The president of the Filipino bishops' conference has explained that couples are unable to write their own wedding vows because in the sacrament of marriage, it is Christ himself who is acting through the husband and wife.

Archbishop Socrates Villegas of Lingayen-Dagupan wrote recently that personal expressions “should not be mixed in with the Church’s liturgy because this diminishes, confuses, and spoils the action of Christ himself in the sacrament.”

The archbishop made this clarification in response to the increasing practice of couples attempting to write their own vows and to replace those established by the marriage rite.

Archbishop Villegas explained that Catholic couples cannot do this because it would be deleterious to the rite and because they do not have the authority to change the wedding liturgy.

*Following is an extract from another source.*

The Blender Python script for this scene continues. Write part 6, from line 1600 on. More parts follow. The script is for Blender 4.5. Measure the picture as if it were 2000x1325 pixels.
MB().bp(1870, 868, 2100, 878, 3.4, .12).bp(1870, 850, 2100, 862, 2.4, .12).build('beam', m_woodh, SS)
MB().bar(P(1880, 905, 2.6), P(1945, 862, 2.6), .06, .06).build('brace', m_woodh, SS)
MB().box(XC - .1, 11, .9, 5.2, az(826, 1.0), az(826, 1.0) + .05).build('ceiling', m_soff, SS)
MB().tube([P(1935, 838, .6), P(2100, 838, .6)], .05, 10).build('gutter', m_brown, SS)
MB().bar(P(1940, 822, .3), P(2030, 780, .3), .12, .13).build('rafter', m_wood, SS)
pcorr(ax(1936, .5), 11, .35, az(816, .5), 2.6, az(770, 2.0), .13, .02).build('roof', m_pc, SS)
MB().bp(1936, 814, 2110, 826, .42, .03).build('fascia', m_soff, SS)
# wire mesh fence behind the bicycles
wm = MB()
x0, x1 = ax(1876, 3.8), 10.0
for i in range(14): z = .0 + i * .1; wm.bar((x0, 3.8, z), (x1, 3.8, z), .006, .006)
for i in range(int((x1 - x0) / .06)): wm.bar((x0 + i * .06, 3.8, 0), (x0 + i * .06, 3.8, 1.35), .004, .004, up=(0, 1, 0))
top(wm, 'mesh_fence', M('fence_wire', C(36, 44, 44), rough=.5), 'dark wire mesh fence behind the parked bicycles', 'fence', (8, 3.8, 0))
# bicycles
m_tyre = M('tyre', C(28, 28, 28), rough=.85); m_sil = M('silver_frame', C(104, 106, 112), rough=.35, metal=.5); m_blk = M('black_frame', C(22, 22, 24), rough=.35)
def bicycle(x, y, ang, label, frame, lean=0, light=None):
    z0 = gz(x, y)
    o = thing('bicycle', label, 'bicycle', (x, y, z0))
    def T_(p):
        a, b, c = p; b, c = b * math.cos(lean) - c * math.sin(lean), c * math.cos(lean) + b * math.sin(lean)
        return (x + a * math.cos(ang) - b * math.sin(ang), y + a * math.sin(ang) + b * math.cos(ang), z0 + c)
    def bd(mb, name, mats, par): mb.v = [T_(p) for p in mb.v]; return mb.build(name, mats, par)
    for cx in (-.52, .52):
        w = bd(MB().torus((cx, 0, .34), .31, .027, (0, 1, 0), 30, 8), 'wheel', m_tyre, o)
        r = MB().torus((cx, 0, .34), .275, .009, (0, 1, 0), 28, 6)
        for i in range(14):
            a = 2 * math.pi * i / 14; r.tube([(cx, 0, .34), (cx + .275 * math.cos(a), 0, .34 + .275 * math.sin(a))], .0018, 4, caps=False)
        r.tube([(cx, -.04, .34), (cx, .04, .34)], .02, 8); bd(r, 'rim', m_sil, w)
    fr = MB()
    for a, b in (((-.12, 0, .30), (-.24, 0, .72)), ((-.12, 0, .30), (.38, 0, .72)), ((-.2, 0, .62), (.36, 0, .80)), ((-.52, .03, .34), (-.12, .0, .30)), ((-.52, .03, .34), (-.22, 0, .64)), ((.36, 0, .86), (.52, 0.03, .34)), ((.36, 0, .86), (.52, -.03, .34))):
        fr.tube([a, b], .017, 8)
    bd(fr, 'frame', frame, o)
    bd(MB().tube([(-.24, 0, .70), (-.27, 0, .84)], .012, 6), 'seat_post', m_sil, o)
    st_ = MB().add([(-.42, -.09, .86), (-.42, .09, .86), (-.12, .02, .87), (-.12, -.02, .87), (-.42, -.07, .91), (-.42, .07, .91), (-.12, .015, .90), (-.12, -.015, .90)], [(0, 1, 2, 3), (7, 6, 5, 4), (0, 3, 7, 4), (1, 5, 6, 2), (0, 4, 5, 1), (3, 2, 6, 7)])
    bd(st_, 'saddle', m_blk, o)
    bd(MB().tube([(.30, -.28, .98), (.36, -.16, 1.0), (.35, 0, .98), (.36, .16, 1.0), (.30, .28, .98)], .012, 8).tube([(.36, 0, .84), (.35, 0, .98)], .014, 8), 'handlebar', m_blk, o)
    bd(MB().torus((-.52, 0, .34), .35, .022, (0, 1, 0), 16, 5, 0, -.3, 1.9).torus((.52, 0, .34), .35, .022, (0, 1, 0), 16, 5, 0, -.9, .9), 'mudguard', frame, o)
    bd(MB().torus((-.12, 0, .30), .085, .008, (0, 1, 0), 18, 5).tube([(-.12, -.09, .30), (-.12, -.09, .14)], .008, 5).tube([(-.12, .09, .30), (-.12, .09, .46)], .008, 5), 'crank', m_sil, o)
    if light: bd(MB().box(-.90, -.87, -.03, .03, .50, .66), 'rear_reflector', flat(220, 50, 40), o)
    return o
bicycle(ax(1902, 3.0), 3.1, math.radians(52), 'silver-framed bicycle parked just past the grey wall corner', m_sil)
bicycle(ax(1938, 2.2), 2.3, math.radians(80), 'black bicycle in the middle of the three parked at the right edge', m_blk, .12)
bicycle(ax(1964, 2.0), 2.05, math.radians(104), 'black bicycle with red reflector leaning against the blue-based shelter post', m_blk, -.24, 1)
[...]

“The sacred character of the marriage rite must not be compromised at the altar with romanticism,” the archbishop wrote.

He recalled that the liturgy “does not belong to us, and so we can’t change it.” Quoting from Sacrosanctum Concilium, Vatican II's 1963 constitution on the sacred liturgy, he added that “no person, even if he be a priest, may add, remove, or change anything in the liturgy on his own authority.”

Archbishop Villegas added that authority to change the liturgy is held by the Vatican, and in certain cases, by bishops' conferences. This, he explained, is why a couple is unable to take the initiative in writing their own vows.

Instead of using personalized vows within the marriage service, he noted, couples are welcome to use such individualized words at their wedding reception or a similar gathering following the liturgical service.